One of the privileges of blogging is that it gives you the opportunity to talk utter BS without doing much damage. A case in point is this post, originally published on August 4, 2014.

To recap, the issue was whether one of the two following alternatives was preferable to the other:

Acme shall not sell the Shares unless Widgetco consents.
Acme may sell the Shares only if Widgetco consents.

In an August 6 update I opted for the version with shall not, saying that it avoids the uncertainty inherent in the version using may … only. Well, I’m here to tell you that that’s incorrect, in that both versions incorporate uncertainty.

In the version with shall not, the question is what category of contract language applies if Widgetco consents.
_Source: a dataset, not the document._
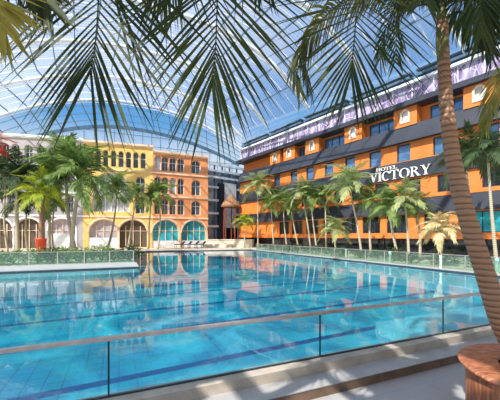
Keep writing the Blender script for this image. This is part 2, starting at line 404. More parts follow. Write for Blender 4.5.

Our old friend the expectation of relevance (more about that here) suggests that Acme may sell the Shares if Widgetco consents, but it’s conceivable that it might instead be obligated to sell the Shares if Widgetco consents.

And in the version with may . . . only, the expectation of relevance suggests that Acme may not sell the Shares if Widgetco doesn’t consent, but it’s conceivable that it might instead be obligated to sell the Shares if Widgetco doesn’t consent.

So in terms of uncertainty, there’s nothing to choose between the two. To eliminate that uncertainty you’d have to say the following:

Acme shall not sell the Shares, but it may sell the Shares if Widgetco consents.

(You could say instead Acme shall not sell the Shares unless Widgetco consents, in which case Acme may sell the Shares, but I have a slight preference for the version using except, as it’s shorter.)

Would I go to the trouble of eliminating the expectation of relevance? I think so, but I acknowledge that doing so would be pretty hard-core.

If you don’t want to eliminate the expectation of relevance, which of the two original options would I go for now? Still the version with shall not. The default position is that absent contract restrictions, one may do stuff, so it follows that it’s the prohibition that has teeth; I’d lead with it.